EXERCISE: Using the material below, copy every line where "scene" appears.

--- BEGIN DATASET EXCERPT ---

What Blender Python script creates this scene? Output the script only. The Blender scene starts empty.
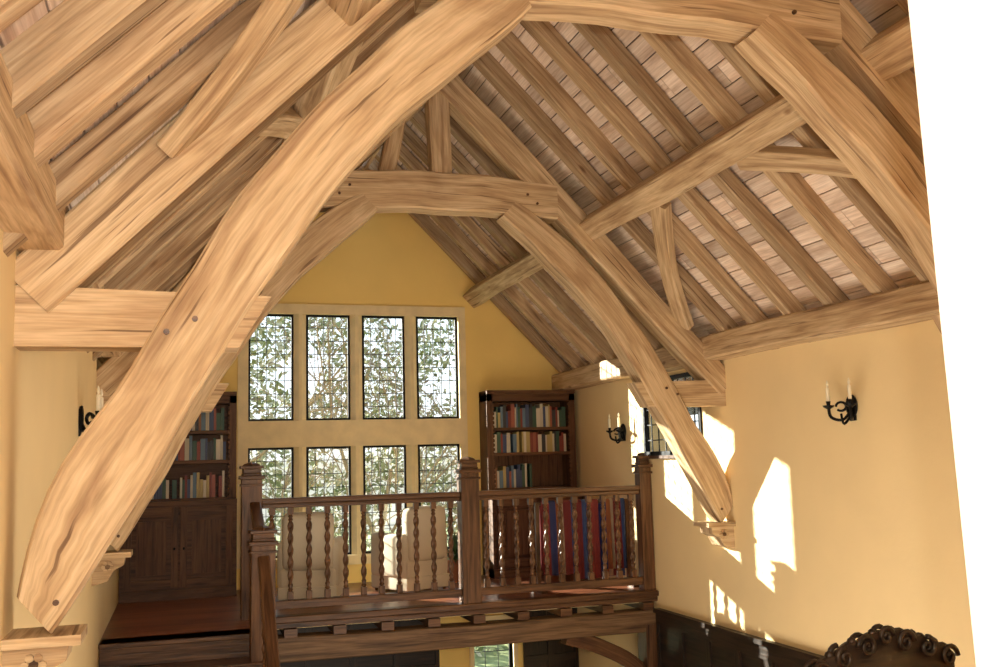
import bpy, math, random
from mathutils import Vector, Matrix
random.seed(7)
V=Vector
Wl,Wr=-.575,4.3574
MID=1.9195
Df,Db,D2,D1=11.14,9.05,7.5,3.88
Zf=-1.28
ZH=-3.7      # hall floor
ZN=-1.6      # near gallery floor
TAN=1.03
def under(dx): return 3.30-TAN*abs(dx)
COL=bpy.context.scene.collection
# ------------------------------------------------------------------ materials
def newmat(name):
    m=bpy.data.materials.new(name);m.use_nodes=True
    nt=m.node_tree;b=nt.nodes['Principled BSDF'];return m,nt,b
def ramp(nt,stops):
    r=nt.nodes.new('ShaderNodeValToRGB');e=r.color_ramp.elements
    while len(e)<len(stops): e.new(.5)
    for k,(p,c) in zip(e,stops): k.position=p;k.color=(*c,1)
    return r
def wood(name,dark,mid,light,rough=.6,grain=1.,var=.25,spec=.3,knots=False):
    m,nt,b=newmat(name);N=nt.nodes.new;L=nt.links.new
    tc=N('ShaderNodeTexCoord')
    def ns(sx,sy,detail,dist,sc=1.):
        mp=N('ShaderNodeMapping');mp.inputs['Scale'].default_value=(sx,sy,1);L(tc.outputs['UV'],mp.inputs[0])
        n=N('ShaderNodeTexNoise');n.inputs['Scale'].default_value=sc;n.inputs['Detail'].default_value=detail
        n.inputs['Distortion'].default_value=dist;L(mp.outputs[0],n.inputs['Vector']);return n
    def mul(a,bb,f):
        mx=N('ShaderNodeMix');mx.data_type='RGBA';mx.blend_type='MULTIPLY';mx.inputs[0].default_value=f
        L(a,mx.inputs[6]);L(bb,mx.inputs[7]);return mx.outputs[2]
    n1=ns(1.5*grain,23*grain,7,.8);n2=ns(5*grain,120*grain,4,.2);n3=ns(1.3,3.6,6,1.0)
    r=ramp(nt,[(.30,dark),(.46,mid),(.66,light)]);L(n1.outputs[0],r.inputs[0])
    r2=ramp(nt,[(.3,(.74,.71,.66)),(.6,(1.04,1.03,1.02))]);L(n2.outputs[0],r2.inputs[0])
    col=mul(r.outputs[0],r2.outputs[0],.85)
    r3=ramp(nt,[(.34,(.66,.55,.45)),(.46,(.96,.95,.93)),(.7,(1.08,1.06,1.03))]);L(n3.outputs[0],r3.inputs[0])
    col=mul(col,r3.outputs[0],.62)
    if knots:
        n4=ns(1.1,34,3,.2);r4=ramp(nt,[(.64,(1,1,1)),(.68,(.28,.20,.14))]);L(n4.outputs[0],r4.inputs[0]);col=mul(col,r4.outputs[0],.8)
        mp=N('ShaderNodeMapping');mp.inputs['Scale'].default_value=(1.1,2.4,1);L(tc.outputs['UV'],mp.inputs[0])
        vo=N('ShaderNodeTexVoronoi');vo.inputs['Scale'].default_value=1.4;L(mp.outputs[0],vo.inputs['Vector'])
        r5=ramp(nt,[(.0,(.25,.14,.07)),(.04,(.42,.29,.19)),(.08,(1,1,1))]);L(vo.outputs['Distance'],r5.inputs[0]);col=mul(col,r5.outputs[0],.75)
    g=N('ShaderNodeNewGeometry');mr=N('ShaderNodeMapRange');mr.inputs[3].default_value=1-var;mr.inputs[4].default_value=1+var*.5
    L(g.outputs['Random Per Island'],mr.inputs[0])
    hs=N('ShaderNodeHueSaturation');hs.inputs['Saturation'].default_value=.94;L(mr.outputs[0],hs.inputs['Value']);L(col,hs.inputs['Color'])
    L(hs.outputs[0],b.inputs['Base Color'])
    b.inputs['Roughness'].default_value=rough;b.inputs['Specular IOR Level'].default_value=spec
    bp=N('ShaderNodeBump');bp.inputs['Strength'].default_value=.4;bp.inputs['Distance'].default_value=.006
    L(n1.outputs[0],bp.inputs['Height'])
    bp2=N('ShaderNodeBump');bp2.inputs['Strength'].default_value=.22;bp2.inputs['Distance'].default_value=.02
    L(n3.outputs[0],bp2.inputs['Height']);L(bp.outputs[0],bp2.inputs['Normal']);L(bp2.outputs[0] if knots else bp.outputs[0],b.inputs['Normal'])
    return m
def plain(name,col,rough=.6,metal=0,bump=0,bscale=40,var=.0,nscale=3):
    m,nt,b=newmat(name);N=nt.nodes.new;L=nt.links.new
    tc=N('ShaderNodeTexCoord');n=N('ShaderNodeTexNoise');n.inputs['Scale'].default_value=nscale;n.inputs['Detail'].default_value=5
    L(tc.outputs['Object'],n.inputs['Vector'])
    lo=tuple(c*(1-var) for c in col);hi=tuple(min(1,c*(1+var)) for c in col)
    r=ramp(nt,[(.3,lo),(.7,hi)]);L(n.outputs[0],r.inputs[0]);L(r.outputs[0],b.inputs['Base Color'])
    b.inputs['Roughness'].default_value=rough;b.inputs['Metallic'].default_value=metal;b.inputs['Specular IOR Level'].default_value=.25
    if bump:
        n2=N('ShaderNodeTexNoise');n2.inputs['Scale'].default_value=bscale;n2.inputs['Detail'].default_value=4
        L(tc.outputs['Object'],n2.inputs['Vector']);bp=N('ShaderNodeBump');bp.inputs['Strength'].default_value=bump
        bp.inputs['Distance'].default_value=.01;L(n2.outputs[0],bp.inputs['Height']);L(bp.outputs[0],b.inputs['Normal'])
    return m
def island(name,stops,rough=.7):
    m,nt,b=newmat(name);g=nt.nodes.new('ShaderNodeNewGeometry');r=ramp(nt,stops);r.color_ramp.interpolation='CONSTANT'
    nt.links.new(g.outputs['Random Per Island'],r.inputs[0]);nt.links.new(r.outputs[0],b.inputs['Base Color'])
    b.inputs['Roughness'].default_value=rough;return m
OAK=wood('oak_green',(.35,.21,.105),(.53,.365,.195),(.68,.51,.31),.65,1.,.12,knots=True)
OAKR=wood('oak_rafter',(.28,.165,.08),(.45,.30,.16),(.60,.44,.265),.7,1.,.26,knots=True)
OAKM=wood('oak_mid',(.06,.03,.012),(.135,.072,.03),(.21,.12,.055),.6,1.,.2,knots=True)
BOARD=wood('pine_board',(.58,.42,.32),(.76,.60,.48),(.86,.73,.62),.75,.8,.28)
DOAK=wood('oak_stained',(.038,.014,.004),(.10,.042,.015),(.17,.078,.03),.4,1.5,.2,.35)
BOAK=wood('oak_bookcase',(.05,.02,.007),(.11,.046,.017),(.16,.07,.028),.5,1.5,.15,.25)
BLK=wood('oak_black',(.008,.005,.003),(.020,.011,.006),(.036,.018,.009),.42,1.5,.2,.35)
FLO=wood('floor_boards_red',(.13,.035,.012),(.24,.075,.028),(.32,.11,.045),.3,1.,.3,.4)
PLA=plain('plaster_yellow',(.85,.665,.37),.85,bump=.12,bscale=25,var=.02)
PLG=plain('plaster_gable_yellow',(.92,.67,.235),.85,bump=.12,bscale=25,var=.02)  # same yellow plaster, colour strengthened for the weak light reaching the gable
WHT=plain('plaster_white',(.88,.87,.85),.8,bump=.05)
STO=plain('stone_cream',(.82,.67,.40),.85,bump=.2,bscale=60,var=.08,nscale=7)
IRON=plain('wrought_iron',(.012,.012,.013),.45,.7,bump=.2)
LEAD=plain('lead_came',(.04,.04,.04),.5,.5)
CREAM=plain('cream_upholstery',(.66,.58,.44),.9,bump=.2,bscale=120,var=.05)
WAX=plain('candle_wax',(.85,.78,.6),.5)
POT=plain('terracotta_pot',(.35,.14,.07),.8,var=.1)
LEAFG=plain('plant_leaf',(.05,.10,.03),.5,var=.4,nscale=9)
BOOK=island('book_cloth',[(0,(.20,.03,.02)),(.12,(.04,.06,.14)),(.24,(.50,.45,.34)),(.36,(.03,.08,.05)),(.46,(.58,.52,.42)),(.56,(.28,.13,.05)),(.66,(.03,.03,.035)),(.76,(.30,.08,.05)),(.84,(.42,.32,.12)),(.92,(.10,.17,.24))],.5)
LEAF=island('foliage',[(0,(.11,.14,.05)),(.2,(.18,.21,.09)),(.4,(.26,.27,.14)),(.6,(.32,.31,.20)),(.8,(.44,.42,.30)),(.92,(.16,.12,.08))],.8)
GRASS=plain('grass',(.25,.28,.12),.9,var=.3,nscale=2)
BARK=plain('bark',(.17,.14,.10),.9,var=.3,nscale=5)
def glassm():
    m=bpy.data.materials.new('window_glass');m.use_nodes=True;nt=m.node_tree;nt.nodes.clear();N=nt.nodes.new
    t=N('ShaderNodeBsdfTransparent');g=N('ShaderNodeBsdfGlossy');g.inputs['Roughness'].default_value=.02
    t.inputs[0].default_value=(.93,.95,.94,1);x=N('ShaderNodeMixShader');x.inputs[0].default_value=.05
    o=N('ShaderNodeOutputMaterial');nt.links.new(t.outputs[0],x.inputs[1]);nt.links.new(g.outputs[0],x.inputs[2]);nt.links.new(x.outputs[0],o.inputs[0]);return m
GLASS=glassm()
def kilimm():
    m,nt,b=newmat('kilim_wool');N=nt.nodes.new;L=nt.links.new
    tc=N('ShaderNodeTexCoord');s=N('ShaderNodeSeparateXYZ');L(tc.outputs['UV'],s.inputs[0])
    mm=N('ShaderNodeMath');mm.operation='MULTIPLY';mm.inputs[1].default_value=2.2;L(s.outputs[0],mm.inputs[0])
    fr=N('ShaderNodeMath');fr.operation='FRACT';L(mm.outputs[0],fr.inputs[0])
    r=ramp(nt,[(0,(.16,.02,.02)),(.2,(.025,.03,.10)),(.35,(.20,.06,.02)),(.45,(.25,.18,.12)),(.52,(.13,.015,.015)),(.7,(.03,.05,.14)),(.82,(.2,.03,.025))]);r.color_ramp.interpolation='CONSTANT'
    L(fr.outputs[0],r.inputs[0]);L(r.outputs[0],b.inputs['Base Color']);b.inputs['Roughness'].default_value=.95;return m
KIL=kilimm()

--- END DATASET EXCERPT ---

IN RESPONSE:
What Blender Python script creates this scene? Output the script only. The Blender scene starts empty.
COL=bpy.context.scene.collection